A recurring structure, almost typical, of proverbs, is that of the triad, made up of a succession of three elements (words, phrases, but often – almost always – lines of verse) that rhythmically counterpoint the succession of the topics and the progress of the reasoning. In our case we are dealing with a list of dangerous “things”, presented in terms of a structure that draws attention first to the number three itself: “Three things…”. This structure is so common that Nicola De Donno, the greatest collector of Salento proverbs, has dedicated a book to it in which he has brought together 516 proverbs of a triadic structure. Its title is 516 proverbi salent(r)ini but the subtitle speaks for itself: Il numero tre nell’immaginario popolare di Terra d’Otranto (The number three in the imagination of the people of Terra d’Otranto) (Congedo, Galatina 1994).

Why the number three, particularly? The answer must lie in the mysterious symbolic properties attributed to it by all cultures, ancient and less ancient: in our civilization just think of the Holy Trinity in the Catholic doctrine, but there are many other examples. As well as this, shall we say, mystic plane, the appeal of the number three is to be found in our proverb also on two other parallel but convergent levels: the rhythmical-metrical plane and that of the so-called ‘thematic progression’.

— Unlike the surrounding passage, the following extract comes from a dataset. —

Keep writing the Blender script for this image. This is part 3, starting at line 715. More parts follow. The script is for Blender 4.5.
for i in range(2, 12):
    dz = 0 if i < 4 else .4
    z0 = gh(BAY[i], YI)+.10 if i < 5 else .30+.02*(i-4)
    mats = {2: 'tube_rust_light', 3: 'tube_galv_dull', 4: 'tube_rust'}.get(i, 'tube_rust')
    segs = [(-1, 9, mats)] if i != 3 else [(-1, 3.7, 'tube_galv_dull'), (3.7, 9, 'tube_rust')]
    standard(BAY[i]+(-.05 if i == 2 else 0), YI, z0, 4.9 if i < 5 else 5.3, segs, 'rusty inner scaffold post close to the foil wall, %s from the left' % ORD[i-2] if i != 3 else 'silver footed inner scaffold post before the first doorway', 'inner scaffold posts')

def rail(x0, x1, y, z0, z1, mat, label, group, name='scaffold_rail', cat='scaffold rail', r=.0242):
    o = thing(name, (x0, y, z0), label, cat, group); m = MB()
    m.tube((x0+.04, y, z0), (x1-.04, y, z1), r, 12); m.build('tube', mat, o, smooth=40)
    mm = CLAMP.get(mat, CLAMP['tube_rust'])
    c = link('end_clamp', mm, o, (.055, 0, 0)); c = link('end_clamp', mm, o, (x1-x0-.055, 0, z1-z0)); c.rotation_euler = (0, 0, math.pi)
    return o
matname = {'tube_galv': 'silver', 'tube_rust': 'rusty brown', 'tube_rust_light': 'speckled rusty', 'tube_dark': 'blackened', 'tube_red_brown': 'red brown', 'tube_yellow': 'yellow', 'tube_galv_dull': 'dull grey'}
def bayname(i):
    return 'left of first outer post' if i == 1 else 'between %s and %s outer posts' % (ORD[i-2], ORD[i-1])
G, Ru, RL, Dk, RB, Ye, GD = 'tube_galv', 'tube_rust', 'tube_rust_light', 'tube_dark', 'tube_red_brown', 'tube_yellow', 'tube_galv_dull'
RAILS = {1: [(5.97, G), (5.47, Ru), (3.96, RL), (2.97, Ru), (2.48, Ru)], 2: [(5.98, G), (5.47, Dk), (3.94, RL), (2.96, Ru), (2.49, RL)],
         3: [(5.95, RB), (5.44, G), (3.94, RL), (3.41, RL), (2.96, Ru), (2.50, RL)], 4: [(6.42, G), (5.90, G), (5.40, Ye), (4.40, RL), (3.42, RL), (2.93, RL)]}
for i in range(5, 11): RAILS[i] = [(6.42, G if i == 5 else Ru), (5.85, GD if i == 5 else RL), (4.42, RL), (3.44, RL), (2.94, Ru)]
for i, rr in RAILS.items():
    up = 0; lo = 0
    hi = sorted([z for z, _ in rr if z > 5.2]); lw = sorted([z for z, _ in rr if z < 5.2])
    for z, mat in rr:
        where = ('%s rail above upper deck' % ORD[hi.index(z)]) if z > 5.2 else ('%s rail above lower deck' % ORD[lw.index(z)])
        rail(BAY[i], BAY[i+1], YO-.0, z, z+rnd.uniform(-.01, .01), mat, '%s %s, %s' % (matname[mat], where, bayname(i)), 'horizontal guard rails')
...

In terms of the Italian meter, we can see that the succession: lu culu de li muli is is a seven-syllable line, lu dente de li cani is another of an identical structure to the one before, but the third verse breaks up the harmony completely with the sum of two six-syllable lines: e cci tene sempre and rusariu a lli mani. The attention of the listener (because we listen to proverbs, we don’t read them) is all on the third verse, that shatters the meter imposed by the first two, and creates a curious and intriguing effect of disharmony. Rhythmically speaking, a crescendo.

Regarding the thematic progression, that is, the succession of content, the scaling is perfectly analogous. The first verse of the triad speaks of a rather lowly part of the body of an animal (a mule’s rear, with an internal assonance in Italian), while the second follows suit speaking of a rather scary part of the body of another animal (dogs’ teeth); the third changes direction completely, speaking not of an animal but of human beings, not of a part of the body but of an object of symbolic value (the rosary), and of the evil that can derive not from a physical danger from the natural world but from a moral vice, a character defect to be found in man. In this case, too, there are two lines of preparation and a third of fracture. It goes without saying that the teaching contained in the proverb is concentrated in the last line, the one in which the rhythmic, metric and content crescendo culminates.

This is how to build a proverb. By creating expectations and then eluding them, breaking a rule that has just been laid down, surprising the listener with an unexpected finale. It’s the same principle as the detective novel: with the difference that here it all happens in a flash of three lines.

The reader will naturally have noticed that, by giving weight to the progression of which we have spoken, man’s hypocrisy appears to be more dangerous than the kick of a mule or a dog’s bite. As if to say on the stage of history the role of the villain is reserved for man.

I fear that this is the real, deep, message of this triadic proverb of ancient wisdom.